4) Matt Carpenter (2013) — Check out the club of players to lead major-league baseball in hits, runs, and doubles in the same season: Nap Lajoie (1901), Ty Cobb (1911), Pete Rose (1976) . . . and Matt Carpenter last season. Carpenter put together this dream season in his first year as an everyday player while manning a position (second base) he never had as a professional. The catch for the Cardinals’ current third-baseman, of course, will be living up to the standard the rest of his career.

3) Yadier Molina (2013) — Yadi won his sixth consecutive Gold Glove, solidifying his place alongside Johnny Bench and Ivan Rodriguez among history’s greatest defensive backstops. But Molina also won his first Silver Slugger, hitting .319 and setting a Cardinal record for catchers with 44 doubles. The offensive booster landed Molina third in MVP voting. He also became the first Cardinal since Stan Musial and Marty Marion to play in four World Series.

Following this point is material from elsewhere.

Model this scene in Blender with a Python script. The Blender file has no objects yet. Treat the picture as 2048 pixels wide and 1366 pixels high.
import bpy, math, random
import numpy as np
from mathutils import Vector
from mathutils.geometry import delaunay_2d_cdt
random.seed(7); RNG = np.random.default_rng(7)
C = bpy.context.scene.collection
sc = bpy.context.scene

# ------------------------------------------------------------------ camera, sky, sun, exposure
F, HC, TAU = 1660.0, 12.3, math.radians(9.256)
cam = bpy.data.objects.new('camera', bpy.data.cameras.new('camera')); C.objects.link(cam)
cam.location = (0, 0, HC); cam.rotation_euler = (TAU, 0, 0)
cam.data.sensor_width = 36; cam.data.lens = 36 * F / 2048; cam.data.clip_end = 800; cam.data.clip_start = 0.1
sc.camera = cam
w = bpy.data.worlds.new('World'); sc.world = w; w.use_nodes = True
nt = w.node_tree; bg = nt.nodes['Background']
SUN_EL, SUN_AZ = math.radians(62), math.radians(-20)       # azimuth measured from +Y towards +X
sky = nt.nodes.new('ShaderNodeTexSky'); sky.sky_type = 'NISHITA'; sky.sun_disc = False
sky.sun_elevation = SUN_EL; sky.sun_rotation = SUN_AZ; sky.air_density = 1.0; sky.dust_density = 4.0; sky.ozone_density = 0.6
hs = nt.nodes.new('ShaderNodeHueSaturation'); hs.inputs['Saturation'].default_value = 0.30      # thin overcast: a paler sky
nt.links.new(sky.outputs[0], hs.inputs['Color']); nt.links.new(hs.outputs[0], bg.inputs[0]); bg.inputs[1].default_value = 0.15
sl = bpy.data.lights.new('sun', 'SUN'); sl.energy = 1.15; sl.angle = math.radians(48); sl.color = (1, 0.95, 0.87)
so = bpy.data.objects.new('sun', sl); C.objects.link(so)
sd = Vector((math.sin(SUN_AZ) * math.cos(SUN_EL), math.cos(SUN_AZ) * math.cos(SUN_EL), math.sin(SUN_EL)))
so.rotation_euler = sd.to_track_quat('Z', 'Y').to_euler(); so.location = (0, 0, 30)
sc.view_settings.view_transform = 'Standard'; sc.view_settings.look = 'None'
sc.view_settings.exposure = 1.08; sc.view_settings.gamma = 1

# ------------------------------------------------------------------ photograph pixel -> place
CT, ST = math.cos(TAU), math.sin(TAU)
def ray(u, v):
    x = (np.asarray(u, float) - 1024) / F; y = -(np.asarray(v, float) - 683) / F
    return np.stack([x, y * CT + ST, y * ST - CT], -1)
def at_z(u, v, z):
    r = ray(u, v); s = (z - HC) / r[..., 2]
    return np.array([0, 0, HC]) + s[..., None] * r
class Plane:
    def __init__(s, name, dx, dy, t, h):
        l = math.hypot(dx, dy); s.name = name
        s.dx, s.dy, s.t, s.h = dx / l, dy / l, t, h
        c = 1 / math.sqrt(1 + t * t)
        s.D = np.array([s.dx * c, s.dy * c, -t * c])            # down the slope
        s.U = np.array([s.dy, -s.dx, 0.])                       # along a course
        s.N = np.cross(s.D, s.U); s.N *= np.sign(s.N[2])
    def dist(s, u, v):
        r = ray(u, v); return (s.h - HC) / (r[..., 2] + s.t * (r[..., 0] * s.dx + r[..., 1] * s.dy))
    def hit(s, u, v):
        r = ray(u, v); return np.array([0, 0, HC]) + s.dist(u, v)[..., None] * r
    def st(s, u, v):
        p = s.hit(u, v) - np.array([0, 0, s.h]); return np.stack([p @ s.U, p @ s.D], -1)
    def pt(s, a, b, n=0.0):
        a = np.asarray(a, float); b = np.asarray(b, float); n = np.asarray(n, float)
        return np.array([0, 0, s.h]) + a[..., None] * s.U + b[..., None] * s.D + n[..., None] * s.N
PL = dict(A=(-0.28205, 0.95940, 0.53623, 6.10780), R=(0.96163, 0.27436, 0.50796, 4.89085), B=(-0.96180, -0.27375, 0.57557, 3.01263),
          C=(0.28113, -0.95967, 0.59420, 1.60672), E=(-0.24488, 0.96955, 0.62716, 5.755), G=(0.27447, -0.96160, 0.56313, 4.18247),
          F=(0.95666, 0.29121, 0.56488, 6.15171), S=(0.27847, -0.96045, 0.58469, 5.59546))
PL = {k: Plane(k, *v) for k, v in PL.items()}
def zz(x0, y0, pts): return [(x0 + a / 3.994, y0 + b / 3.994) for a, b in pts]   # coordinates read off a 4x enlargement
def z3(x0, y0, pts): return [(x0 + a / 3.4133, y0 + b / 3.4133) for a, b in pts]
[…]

2) Albert Pujols (2003) — Still playing more leftfield than first base (remember Tino Martinez in St. Louis?), Pujols won the Cardinals’ first batting title in 18 years while leading the National League in runs (137), hits (212), doubles (51), and total bases (394), all figures that remain career highs to this day. He finished second in the MVP voting to Barry Bonds, who hit 45 homers, drove in 90 runs . . . and walked 148 times.

1) Albert Pujols (2006) — It’s a testament to Pujols’ greatness — and the inadequacies of MVP voting — that Albert’s two finest seasons came in years he was runner-up for the sport’s most prestigious individual award. Just looking at his triple-crown stats, Pujols was better in ’06 (.331, 49 home runs, 137 RBIs) than he was in his MVP seasons of 2008 (.357, 37, 116) or 2009 (.327, 47, 135). He also won his first Gold Glove at first base this season, not to mention his first World Series championship. Ryan Howard can keep the MVP.